Aim of the exercise: Would you restate all the data that follows, word for word?

Given data:
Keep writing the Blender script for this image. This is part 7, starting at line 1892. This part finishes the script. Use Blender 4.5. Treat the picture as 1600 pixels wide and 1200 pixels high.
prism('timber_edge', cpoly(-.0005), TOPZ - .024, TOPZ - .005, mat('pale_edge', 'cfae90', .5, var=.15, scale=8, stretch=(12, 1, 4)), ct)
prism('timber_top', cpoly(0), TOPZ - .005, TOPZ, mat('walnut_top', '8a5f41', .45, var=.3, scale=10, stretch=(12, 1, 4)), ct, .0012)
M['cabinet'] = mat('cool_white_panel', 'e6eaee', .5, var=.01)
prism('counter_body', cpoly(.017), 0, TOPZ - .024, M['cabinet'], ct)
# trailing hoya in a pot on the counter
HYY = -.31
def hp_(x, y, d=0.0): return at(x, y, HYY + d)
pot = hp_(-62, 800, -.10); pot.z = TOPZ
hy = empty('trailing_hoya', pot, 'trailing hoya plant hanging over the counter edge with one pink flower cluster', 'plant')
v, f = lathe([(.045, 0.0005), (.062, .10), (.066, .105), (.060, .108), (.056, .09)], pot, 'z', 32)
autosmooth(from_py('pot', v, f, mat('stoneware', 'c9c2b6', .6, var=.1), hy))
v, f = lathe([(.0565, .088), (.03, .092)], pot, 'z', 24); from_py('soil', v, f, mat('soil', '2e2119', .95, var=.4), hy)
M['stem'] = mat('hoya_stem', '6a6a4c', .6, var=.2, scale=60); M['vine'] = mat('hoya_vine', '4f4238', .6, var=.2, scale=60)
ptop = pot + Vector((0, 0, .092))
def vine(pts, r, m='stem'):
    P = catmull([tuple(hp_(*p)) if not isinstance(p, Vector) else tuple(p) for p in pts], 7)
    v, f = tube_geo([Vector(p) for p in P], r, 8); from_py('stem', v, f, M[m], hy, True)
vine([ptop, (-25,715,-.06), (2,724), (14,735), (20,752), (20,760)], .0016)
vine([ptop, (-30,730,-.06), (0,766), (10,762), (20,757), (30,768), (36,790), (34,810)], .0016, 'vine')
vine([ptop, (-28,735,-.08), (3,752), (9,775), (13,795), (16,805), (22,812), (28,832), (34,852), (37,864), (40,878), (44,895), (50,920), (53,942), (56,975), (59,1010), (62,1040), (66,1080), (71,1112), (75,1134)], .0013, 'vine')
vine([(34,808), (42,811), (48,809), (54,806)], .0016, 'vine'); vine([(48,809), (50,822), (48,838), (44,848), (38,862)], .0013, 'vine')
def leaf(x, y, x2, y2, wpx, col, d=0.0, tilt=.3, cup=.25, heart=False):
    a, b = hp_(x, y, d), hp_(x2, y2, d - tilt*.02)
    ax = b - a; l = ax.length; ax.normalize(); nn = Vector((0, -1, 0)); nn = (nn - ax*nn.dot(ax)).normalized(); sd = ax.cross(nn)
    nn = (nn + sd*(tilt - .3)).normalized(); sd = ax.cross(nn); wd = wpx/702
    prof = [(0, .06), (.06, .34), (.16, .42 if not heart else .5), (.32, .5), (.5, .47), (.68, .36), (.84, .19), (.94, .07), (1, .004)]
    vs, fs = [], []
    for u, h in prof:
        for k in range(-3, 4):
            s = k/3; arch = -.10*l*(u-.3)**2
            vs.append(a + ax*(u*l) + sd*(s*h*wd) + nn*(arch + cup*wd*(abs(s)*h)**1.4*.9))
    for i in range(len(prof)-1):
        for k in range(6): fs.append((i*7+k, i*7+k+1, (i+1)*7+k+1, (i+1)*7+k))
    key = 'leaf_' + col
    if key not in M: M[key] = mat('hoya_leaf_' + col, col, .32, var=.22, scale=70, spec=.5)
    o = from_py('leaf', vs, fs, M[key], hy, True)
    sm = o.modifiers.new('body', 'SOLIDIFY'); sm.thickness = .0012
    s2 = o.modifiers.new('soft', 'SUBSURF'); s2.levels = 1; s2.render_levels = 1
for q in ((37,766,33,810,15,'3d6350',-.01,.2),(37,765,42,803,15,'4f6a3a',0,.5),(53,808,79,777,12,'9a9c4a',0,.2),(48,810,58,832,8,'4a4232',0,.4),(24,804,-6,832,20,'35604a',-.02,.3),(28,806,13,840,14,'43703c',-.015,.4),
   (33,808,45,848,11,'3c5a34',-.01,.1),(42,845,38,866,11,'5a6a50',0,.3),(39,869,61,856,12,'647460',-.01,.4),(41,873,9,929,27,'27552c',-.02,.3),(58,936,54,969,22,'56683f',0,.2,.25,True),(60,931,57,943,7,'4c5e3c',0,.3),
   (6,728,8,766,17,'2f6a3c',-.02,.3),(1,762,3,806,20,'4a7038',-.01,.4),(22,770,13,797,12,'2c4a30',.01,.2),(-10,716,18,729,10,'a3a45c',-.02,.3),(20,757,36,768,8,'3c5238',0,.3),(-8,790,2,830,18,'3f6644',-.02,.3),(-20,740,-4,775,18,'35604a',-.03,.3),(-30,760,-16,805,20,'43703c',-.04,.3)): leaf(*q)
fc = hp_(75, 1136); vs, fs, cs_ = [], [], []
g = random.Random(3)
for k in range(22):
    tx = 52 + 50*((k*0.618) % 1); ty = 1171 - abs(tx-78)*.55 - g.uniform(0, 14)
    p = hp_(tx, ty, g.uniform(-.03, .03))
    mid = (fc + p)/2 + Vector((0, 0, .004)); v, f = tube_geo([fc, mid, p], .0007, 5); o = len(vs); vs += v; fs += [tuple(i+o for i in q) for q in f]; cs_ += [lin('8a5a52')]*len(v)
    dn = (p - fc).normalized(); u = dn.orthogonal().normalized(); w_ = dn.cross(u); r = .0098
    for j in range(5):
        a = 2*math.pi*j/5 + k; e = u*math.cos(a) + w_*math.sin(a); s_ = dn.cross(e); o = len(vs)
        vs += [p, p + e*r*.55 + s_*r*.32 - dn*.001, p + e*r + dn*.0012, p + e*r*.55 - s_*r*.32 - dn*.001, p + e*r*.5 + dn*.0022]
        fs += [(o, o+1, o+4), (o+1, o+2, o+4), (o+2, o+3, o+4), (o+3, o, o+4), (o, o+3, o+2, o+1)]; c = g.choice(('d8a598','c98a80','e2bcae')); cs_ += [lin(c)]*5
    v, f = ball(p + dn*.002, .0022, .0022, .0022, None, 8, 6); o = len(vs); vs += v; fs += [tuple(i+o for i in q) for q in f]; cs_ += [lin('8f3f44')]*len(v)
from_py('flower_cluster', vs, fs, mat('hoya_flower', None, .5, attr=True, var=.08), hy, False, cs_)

Exercise output:
Keep writing the Blender script for this image. This is part 7, starting at line 1892. This part finishes the script. Use Blender 4.5. Treat the picture as 1600 pixels wide and 1200 pixels high.
prism('timber_edge', cpoly(-.0005), TOPZ - .024, TOPZ - .005, mat('pale_edge', 'cfae90', .5, var=.15, scale=8, stretch=(12, 1, 4)), ct)
prism('timber_top', cpoly(0), TOPZ - .005, TOPZ, mat('walnut_top', '8a5f41', .45, var=.3, scale=10, stretch=(12, 1, 4)), ct, .0012)
M['cabinet'] = mat('cool_white_panel', 'e6eaee', .5, var=.01)
prism('counter_body', cpoly(.017), 0, TOPZ - .024, M['cabinet'], ct)
# trailing hoya in a pot on the counter
HYY = -.31
def hp_(x, y, d=0.0): return at(x, y, HYY + d)
pot = hp_(-62, 800, -.10); pot.z = TOPZ
hy = empty('trailing_hoya', pot, 'trailing hoya plant hanging over the counter edge with one pink flower cluster', 'plant')
v, f = lathe([(.045, 0.0005), (.062, .10), (.066, .105), (.060, .108), (.056, .09)], pot, 'z', 32)
autosmooth(from_py('pot', v, f, mat('stoneware', 'c9c2b6', .6, var=.1), hy))
v, f = lathe([(.0565, .088), (.03, .092)], pot, 'z', 24); from_py('soil', v, f, mat('soil', '2e2119', .95, var=.4), hy)
M['stem'] = mat('hoya_stem', '6a6a4c', .6, var=.2, scale=60); M['vine'] = mat('hoya_vine', '4f4238', .6, var=.2, scale=60)
ptop = pot + Vector((0, 0, .092))
def vine(pts, r, m='stem'):
    P = catmull([tuple(hp_(*p)) if not isinstance(p, Vector) else tuple(p) for p in pts], 7)
    v, f = tube_geo([Vector(p) for p in P], r, 8); from_py('stem', v, f, M[m], hy, True)
vine([ptop, (-25,715,-.06), (2,724), (14,735), (20,752), (20,760)], .0016)
vine([ptop, (-30,730,-.06), (0,766), (10,762), (20,757), (30,768), (36,790), (34,810)], .0016, 'vine')
vine([ptop, (-28,735,-.08), (3,752), (9,775), (13,795), (16,805), (22,812), (28,832), (34,852), (37,864), (40,878), (44,895), (50,920), (53,942), (56,975), (59,1010), (62,1040), (66,1080), (71,1112), (75,1134)], .0013, 'vine')
vine([(34,808), (42,811), (48,809), (54,806)], .0016, 'vine'); vine([(48,809), (50,822), (48,838), (44,848), (38,862)], .0013, 'vine')
def leaf(x, y, x2, y2, wpx, col, d=0.0, tilt=.3, cup=.25, heart=False):
    a, b = hp_(x, y, d), hp_(x2, y2, d - tilt*.02)
    ax = b - a; l = ax.length; ax.normalize(); nn = Vector((0, -1, 0)); nn = (nn - ax*nn.dot(ax)).normalized(); sd = ax.cross(nn)
    nn = (nn + sd*(tilt - .3)).normalized(); sd = ax.cross(nn); wd = wpx/702
    prof = [(0, .06), (.06, .34), (.16, .42 if not heart else .5), (.32, .5), (.5, .47), (.68, .36), (.84, .19), (.94, .07), (1, .004)]
    vs, fs = [], []
    for u, h in prof:
        for k in range(-3, 4):
            s = k/3; arch = -.10*l*(u-.3)**2
            vs.append(a + ax*(u*l) + sd*(s*h*wd) + nn*(arch + cup*wd*(abs(s)*h)**1.4*.9))
    for i in range(len(prof)-1):
        for k in range(6): fs.append((i*7+k, i*7+k+1, (i+1)*7+k+1, (i+1)*7+k))
    key = 'leaf_' + col
    if key not in M: M[key] = mat('hoya_leaf_' + col, col, .32, var=.22, scale=70, spec=.5)
    o = from_py('leaf', vs, fs, M[key], hy, True)
    sm = o.modifiers.new('body', 'SOLIDIFY'); sm.thickness = .0012
    s2 = o.modifiers.new('soft', 'SUBSURF'); s2.levels = 1; s2.render_levels = 1
for q in ((37,766,33,810,15,'3d6350',-.01,.2),(37,765,42,803,15,'4f6a3a',0,.5),(53,808,79,777,12,'9a9c4a',0,.2),(48,810,58,832,8,'4a4232',0,.4),(24,804,-6,832,20,'35604a',-.02,.3),(28,806,13,840,14,'43703c',-.015,.4),
   (33,808,45,848,11,'3c5a34',-.01,.1),(42,845,38,866,11,'5a6a50',0,.3),(39,869,61,856,12,'647460',-.01,.4),(41,873,9,929,27,'27552c',-.02,.3),(58,936,54,969,22,'56683f',0,.2,.25,True),(60,931,57,943,7,'4c5e3c',0,.3),
   (6,728,8,766,17,'2f6a3c',-.02,.3),(1,762,3,806,20,'4a7038',-.01,.4),(22,770,13,797,12,'2c4a30',.01,.2),(-10,716,18,729,10,'a3a45c',-.02,.3),(20,757,36,768,8,'3c5238',0,.3),(-8,790,2,830,18,'3f6644',-.02,.3),(-20,740,-4,775,18,'35604a',-.03,.3),(-30,760,-16,805,20,'43703c',-.04,.3)): leaf(*q)
fc = hp_(75, 1136); vs, fs, cs_ = [], [], []
g = random.Random(3)
for k in range(22):
    tx = 52 + 50*((k*0.618) % 1); ty = 1171 - abs(tx-78)*.55 - g.uniform(0, 14)
    p = hp_(tx, ty, g.uniform(-.03, .03))
    mid = (fc + p)/2 + Vector((0, 0, .004)); v, f = tube_geo([fc, mid, p], .0007, 5); o = len(vs); vs += v; fs += [tuple(i+o for i in q) for q in f]; cs_ += [lin('8a5a52')]*len(v)
    dn = (p - fc).normalized(); u = dn.orthogonal().normalized(); w_ = dn.cross(u); r = .0098
    for j in range(5):
        a = 2*math.pi*j/5 + k; e = u*math.cos(a) + w_*math.sin(a); s_ = dn.cross(e); o = len(vs)
        vs += [p, p + e*r*.55 + s_*r*.32 - dn*.001, p + e*r + dn*.0012, p + e*r*.55 - s_*r*.32 - dn*.001, p + e*r*.5 + dn*.0022]
        fs += [(o, o+1, o+4), (o+1, o+2, o+4), (o+2, o+3, o+4), (o+3, o, o+4), (o, o+3, o+2, o+1)]; c = g.choice(('d8a598','c98a80','e2bcae')); cs_ += [lin(c)]*5
    v, f = ball(p + dn*.002, .0022, .0022, .0022, None, 8, 6); o = len(vs); vs += v; fs += [tuple(i+o for i in q) for q in f]; cs_ += [lin('8f3f44')]*len(v)
from_py('flower_cluster', vs, fs, mat('hoya_flower', None, .5, attr=True, var=.08), hy, False, cs_)